HC Deb 19 June 1986 vol 99 cc1183-4
3. Mr. Andrew MacKay

asked the Chancellor of the Exchequer what he assesses to be the main factors currently influencing the level of inflation.

The Chancellor of the Exchequer (Mr. Nigel Lawson)

The economic policy of Her Majesty's Government.

Mr. MacKay

I thank my right hon. Friend for that excellent reply. Does he agree that the people who feel most vulnerable when there is a high inflation are pensioners? Does he further agree that there are certain factors in inflation figures which affect pensioners more than other parts of the community? Can he say whether those factors in commodity prices are going up faster than other items in the inflation figures?

Mr. Lawson

My hon. Friend is right in saying that those who are most affected in the community by high inflation are the elderly, pensioners and others on fixed incomes. That is why the greatest social service that a Government can perform is to bring inflation down and work towards stable prices. As for the slightly different consumption patterns of the elderly and the average member of the population, my hon. Friend may be aware that there is a pensioner price index, which addresses itself to that. In fact, during the period when we have been in office the pensioner price index has risen by less than the retail prices index as a whole.

Mr. Willie W. Hamilton

What on earth has the Government's economic policy got to do with plummeting oil prices and other commodity prices?

Mr. Lawson

I remind the hon. Gentleman that the Government's success in getting inflation down long predated the fall in the oil price.

Mr. Hickmet

Does my right hon. Friend agree that those who say that we can have a little more public expenditure and a little more inflation are in fact advocating a dangerous course? Does he further agree that there is no guarantee that more public expenditure would lead to more employment or, indeed, increased services, and that if it were the job of the Government to employ people we would all be living in eastern Europe, with dreary standards of living and dreary services?

Mr. Lawson

My hon. Friend is making a point that is well understood by all those who have responsibility for the conduct of economic policy, not only in this country, but throughout the Western world. Indeed, in all the European countries, where, sadly, unemployment is too high, if there were a simple answer of bringing down unemployment by increasing public expenditure, that would have been introduced long ago. If the policies of right hon. Members in the Labour party were introduced, and there were an increase in public expenditure of £24 billion, the result would be sharply higher inflation and sharply higher unemployment.

Mr.
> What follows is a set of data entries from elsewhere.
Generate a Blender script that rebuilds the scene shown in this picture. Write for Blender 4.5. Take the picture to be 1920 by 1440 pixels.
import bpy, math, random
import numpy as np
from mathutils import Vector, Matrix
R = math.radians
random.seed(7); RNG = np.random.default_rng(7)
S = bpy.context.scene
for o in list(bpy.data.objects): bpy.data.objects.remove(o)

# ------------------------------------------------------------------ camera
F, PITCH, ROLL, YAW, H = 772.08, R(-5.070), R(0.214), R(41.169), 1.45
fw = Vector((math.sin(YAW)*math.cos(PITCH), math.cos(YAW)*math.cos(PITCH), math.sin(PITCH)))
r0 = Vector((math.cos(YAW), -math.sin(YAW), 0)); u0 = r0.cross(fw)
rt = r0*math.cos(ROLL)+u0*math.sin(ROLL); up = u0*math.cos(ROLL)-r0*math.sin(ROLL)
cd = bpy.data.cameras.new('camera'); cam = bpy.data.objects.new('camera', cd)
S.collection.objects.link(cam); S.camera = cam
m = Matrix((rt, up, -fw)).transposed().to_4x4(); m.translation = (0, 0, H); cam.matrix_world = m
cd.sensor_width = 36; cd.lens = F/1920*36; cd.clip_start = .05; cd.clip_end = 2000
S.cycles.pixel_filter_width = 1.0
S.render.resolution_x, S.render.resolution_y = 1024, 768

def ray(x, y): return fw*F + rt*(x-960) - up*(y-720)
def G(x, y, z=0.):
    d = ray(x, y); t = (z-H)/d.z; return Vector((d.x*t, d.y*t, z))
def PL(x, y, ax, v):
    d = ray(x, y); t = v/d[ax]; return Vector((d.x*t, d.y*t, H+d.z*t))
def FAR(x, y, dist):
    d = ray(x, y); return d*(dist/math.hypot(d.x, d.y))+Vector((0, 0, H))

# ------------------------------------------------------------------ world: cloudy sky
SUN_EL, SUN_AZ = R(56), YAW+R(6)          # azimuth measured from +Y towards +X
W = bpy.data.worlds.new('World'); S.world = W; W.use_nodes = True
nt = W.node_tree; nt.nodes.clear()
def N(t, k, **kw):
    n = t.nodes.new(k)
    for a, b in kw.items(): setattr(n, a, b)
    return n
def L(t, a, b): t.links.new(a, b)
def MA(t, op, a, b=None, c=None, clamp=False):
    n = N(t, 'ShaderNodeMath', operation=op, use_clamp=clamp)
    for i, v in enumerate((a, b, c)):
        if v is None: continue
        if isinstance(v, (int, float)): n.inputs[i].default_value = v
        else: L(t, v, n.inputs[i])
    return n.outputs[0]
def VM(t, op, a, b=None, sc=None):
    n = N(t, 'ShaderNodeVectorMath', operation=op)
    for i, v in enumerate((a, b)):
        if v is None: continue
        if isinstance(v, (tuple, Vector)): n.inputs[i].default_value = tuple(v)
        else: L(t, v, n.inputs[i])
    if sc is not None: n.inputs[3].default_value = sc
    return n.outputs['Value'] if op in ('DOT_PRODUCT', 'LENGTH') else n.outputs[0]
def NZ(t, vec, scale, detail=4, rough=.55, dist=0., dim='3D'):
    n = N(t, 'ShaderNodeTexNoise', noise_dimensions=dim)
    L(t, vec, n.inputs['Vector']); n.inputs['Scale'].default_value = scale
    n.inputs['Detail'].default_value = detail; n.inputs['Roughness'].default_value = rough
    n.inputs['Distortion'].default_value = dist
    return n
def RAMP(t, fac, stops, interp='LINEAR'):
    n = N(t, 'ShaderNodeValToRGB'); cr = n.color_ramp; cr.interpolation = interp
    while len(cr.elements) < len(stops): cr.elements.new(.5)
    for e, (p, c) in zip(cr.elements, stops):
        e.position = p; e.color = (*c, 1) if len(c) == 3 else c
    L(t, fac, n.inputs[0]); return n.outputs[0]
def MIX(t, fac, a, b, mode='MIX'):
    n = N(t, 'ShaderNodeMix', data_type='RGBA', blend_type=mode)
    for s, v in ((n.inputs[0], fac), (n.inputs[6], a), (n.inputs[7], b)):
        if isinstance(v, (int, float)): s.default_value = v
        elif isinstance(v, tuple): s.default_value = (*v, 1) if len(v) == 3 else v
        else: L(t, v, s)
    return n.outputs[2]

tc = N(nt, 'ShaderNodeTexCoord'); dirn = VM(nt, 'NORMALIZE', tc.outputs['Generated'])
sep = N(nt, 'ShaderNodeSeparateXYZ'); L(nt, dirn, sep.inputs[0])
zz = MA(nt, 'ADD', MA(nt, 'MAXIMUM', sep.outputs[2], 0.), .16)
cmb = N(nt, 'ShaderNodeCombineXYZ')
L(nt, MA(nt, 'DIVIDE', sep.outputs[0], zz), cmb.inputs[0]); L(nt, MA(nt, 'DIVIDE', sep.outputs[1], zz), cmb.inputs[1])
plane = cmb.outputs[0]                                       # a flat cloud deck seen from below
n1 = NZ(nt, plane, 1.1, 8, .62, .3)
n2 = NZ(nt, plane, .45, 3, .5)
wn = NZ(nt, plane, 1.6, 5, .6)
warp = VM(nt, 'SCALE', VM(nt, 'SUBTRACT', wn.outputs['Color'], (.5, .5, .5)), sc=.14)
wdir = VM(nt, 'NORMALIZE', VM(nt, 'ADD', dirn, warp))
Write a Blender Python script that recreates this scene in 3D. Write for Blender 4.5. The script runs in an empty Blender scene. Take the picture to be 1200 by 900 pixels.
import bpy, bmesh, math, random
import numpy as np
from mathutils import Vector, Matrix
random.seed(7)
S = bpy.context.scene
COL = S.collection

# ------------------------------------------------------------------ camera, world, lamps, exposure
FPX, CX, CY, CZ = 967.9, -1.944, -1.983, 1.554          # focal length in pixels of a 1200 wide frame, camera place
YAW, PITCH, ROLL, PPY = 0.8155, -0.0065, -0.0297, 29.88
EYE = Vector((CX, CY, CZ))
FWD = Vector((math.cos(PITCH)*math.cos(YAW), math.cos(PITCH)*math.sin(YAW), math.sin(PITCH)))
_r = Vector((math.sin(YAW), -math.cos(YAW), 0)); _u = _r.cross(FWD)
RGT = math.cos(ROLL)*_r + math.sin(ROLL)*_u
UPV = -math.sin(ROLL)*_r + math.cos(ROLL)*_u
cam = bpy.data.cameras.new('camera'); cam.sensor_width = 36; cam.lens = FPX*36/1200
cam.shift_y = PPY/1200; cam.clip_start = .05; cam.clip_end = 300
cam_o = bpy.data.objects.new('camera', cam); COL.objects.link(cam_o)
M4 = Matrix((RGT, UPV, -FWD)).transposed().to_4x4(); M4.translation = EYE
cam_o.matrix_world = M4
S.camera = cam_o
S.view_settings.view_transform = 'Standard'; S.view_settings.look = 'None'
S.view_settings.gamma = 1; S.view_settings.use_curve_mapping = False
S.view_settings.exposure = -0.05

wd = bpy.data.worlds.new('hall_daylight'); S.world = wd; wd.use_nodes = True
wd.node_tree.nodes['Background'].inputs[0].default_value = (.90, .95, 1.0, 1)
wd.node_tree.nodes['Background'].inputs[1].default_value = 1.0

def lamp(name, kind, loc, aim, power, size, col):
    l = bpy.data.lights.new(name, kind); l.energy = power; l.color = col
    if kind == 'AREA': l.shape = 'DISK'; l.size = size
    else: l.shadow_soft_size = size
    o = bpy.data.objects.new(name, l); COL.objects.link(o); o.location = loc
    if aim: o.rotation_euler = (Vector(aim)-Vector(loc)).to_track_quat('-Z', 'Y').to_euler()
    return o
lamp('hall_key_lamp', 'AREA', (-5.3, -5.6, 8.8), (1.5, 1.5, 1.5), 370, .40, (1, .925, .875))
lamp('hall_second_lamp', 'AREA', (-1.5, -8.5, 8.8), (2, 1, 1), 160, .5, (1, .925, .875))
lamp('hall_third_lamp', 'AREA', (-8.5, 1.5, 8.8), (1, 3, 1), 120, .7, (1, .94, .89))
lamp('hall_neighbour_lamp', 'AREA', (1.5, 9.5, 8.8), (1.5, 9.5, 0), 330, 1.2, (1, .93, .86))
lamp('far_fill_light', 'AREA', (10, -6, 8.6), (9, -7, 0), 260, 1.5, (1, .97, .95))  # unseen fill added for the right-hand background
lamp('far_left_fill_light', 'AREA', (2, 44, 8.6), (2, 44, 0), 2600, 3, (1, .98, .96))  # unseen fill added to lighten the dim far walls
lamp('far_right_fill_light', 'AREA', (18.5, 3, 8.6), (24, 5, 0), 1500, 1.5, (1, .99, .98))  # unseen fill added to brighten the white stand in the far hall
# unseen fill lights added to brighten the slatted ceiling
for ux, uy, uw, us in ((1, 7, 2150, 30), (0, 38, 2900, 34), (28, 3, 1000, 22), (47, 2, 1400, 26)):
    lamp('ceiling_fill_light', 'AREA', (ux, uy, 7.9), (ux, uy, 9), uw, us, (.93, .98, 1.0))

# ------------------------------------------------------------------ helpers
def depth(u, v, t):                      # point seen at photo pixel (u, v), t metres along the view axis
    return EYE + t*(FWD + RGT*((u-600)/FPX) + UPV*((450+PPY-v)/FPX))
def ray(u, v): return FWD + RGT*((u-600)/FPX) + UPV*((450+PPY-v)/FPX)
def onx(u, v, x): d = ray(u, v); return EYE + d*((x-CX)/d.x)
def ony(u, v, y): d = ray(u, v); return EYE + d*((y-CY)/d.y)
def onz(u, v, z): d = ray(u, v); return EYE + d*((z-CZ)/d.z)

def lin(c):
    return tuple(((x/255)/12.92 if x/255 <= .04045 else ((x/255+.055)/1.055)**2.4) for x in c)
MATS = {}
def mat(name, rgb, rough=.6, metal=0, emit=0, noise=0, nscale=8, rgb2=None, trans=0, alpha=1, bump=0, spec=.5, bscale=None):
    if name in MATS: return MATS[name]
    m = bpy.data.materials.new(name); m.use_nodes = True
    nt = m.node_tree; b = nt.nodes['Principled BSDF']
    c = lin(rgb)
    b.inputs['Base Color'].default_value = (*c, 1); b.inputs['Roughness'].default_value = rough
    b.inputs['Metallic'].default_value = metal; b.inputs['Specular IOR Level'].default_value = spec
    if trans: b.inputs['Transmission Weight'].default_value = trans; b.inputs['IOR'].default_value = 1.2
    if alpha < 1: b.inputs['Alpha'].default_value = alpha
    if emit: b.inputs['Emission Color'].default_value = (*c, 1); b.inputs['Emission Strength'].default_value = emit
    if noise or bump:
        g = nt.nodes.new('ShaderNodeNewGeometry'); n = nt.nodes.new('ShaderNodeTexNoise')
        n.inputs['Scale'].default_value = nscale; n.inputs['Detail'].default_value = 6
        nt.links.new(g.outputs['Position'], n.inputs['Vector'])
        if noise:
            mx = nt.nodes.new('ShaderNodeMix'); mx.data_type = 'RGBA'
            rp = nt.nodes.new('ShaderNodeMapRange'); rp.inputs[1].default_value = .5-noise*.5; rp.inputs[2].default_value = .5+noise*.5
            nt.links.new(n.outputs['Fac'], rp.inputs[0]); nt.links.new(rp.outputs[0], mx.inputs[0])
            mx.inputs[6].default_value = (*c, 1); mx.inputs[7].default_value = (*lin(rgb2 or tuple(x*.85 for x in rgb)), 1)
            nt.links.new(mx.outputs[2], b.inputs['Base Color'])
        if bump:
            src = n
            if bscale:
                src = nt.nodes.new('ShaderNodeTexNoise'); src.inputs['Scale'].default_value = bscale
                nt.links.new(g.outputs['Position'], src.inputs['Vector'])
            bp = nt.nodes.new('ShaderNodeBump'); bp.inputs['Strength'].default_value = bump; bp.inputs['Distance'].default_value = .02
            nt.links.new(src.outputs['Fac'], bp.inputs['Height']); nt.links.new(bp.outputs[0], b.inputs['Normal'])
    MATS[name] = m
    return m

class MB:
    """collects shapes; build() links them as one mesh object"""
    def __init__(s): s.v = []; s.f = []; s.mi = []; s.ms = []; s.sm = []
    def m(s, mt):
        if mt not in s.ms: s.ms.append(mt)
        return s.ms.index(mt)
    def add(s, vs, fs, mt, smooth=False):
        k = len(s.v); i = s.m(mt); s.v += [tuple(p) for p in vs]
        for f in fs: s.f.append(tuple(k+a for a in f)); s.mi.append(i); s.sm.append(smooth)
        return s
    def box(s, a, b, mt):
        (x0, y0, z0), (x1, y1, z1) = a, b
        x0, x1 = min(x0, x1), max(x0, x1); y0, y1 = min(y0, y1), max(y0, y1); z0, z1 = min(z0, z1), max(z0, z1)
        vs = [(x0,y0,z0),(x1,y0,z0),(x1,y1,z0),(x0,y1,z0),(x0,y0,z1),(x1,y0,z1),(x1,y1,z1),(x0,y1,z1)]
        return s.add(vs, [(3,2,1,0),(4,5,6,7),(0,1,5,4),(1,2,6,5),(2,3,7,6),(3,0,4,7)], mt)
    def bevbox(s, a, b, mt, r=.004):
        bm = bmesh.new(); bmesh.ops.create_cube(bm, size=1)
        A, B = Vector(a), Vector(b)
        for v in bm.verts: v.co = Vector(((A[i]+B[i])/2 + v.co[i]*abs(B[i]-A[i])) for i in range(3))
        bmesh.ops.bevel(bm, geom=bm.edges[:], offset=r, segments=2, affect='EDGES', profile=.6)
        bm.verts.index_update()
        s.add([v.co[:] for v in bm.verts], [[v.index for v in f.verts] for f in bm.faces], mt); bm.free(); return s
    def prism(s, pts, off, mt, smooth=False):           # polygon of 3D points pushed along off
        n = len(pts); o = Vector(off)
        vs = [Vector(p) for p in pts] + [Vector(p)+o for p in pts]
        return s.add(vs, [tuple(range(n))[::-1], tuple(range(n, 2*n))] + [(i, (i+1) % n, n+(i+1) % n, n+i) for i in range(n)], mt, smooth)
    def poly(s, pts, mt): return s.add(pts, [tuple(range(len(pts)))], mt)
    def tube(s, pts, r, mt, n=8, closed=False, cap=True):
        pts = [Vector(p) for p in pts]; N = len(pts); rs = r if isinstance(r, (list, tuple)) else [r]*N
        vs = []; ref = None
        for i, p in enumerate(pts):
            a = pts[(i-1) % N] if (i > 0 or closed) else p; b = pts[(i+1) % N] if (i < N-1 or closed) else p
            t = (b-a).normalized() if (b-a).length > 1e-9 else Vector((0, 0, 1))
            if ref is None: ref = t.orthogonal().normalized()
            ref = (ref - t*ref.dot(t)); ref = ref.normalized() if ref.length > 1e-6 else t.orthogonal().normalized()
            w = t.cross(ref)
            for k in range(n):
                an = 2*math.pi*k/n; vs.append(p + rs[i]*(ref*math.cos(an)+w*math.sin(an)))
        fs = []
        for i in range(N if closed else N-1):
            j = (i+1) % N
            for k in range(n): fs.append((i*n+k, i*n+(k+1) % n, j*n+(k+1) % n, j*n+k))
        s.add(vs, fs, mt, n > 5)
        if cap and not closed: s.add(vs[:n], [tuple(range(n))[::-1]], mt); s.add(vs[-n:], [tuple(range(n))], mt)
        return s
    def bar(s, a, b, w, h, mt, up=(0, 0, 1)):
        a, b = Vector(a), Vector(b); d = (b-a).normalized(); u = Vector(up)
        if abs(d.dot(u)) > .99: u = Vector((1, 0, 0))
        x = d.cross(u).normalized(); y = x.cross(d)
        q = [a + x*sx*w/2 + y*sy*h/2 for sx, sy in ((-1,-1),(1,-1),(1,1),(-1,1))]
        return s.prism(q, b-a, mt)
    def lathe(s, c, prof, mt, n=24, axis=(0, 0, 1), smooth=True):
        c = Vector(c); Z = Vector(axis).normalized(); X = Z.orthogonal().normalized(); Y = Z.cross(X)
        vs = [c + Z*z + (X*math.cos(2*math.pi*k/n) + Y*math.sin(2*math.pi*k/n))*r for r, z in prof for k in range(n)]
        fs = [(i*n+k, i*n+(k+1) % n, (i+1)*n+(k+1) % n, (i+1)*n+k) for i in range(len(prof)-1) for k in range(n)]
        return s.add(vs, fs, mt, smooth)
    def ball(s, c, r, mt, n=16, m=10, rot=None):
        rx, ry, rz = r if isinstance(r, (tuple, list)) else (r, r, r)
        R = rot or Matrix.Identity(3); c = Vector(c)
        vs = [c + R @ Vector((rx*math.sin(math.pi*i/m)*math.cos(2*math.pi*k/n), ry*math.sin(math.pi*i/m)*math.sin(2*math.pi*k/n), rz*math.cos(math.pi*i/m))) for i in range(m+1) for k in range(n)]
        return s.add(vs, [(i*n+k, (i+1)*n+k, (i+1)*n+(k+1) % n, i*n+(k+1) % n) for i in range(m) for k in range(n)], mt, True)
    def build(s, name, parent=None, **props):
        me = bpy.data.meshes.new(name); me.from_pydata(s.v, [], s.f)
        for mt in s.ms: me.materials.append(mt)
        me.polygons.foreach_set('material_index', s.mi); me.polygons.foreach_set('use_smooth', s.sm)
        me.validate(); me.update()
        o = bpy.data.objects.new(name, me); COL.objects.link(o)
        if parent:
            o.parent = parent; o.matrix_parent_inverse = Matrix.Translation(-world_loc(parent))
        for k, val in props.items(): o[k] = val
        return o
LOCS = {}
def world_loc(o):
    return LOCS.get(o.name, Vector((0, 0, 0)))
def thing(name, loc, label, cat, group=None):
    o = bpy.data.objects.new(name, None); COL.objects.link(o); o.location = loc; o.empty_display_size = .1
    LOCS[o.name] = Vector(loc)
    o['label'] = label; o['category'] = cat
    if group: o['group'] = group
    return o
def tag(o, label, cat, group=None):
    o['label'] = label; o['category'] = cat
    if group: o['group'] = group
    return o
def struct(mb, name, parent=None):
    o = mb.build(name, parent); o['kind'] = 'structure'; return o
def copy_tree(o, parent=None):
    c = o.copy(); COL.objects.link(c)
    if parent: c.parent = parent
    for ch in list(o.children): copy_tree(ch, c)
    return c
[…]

Hattersley

Is the Chancellor of the Exchequer prepared to test the validity of his claim about the effect of his Government's policies on inflation by publishing in the Official Report the calculations made by the Central Statistical Office of the reasons why inflation has fallen over the past year?

Mr. Lawson

The Central Statistical Office merely reports what has occurred. It is not engaged in economic analysis.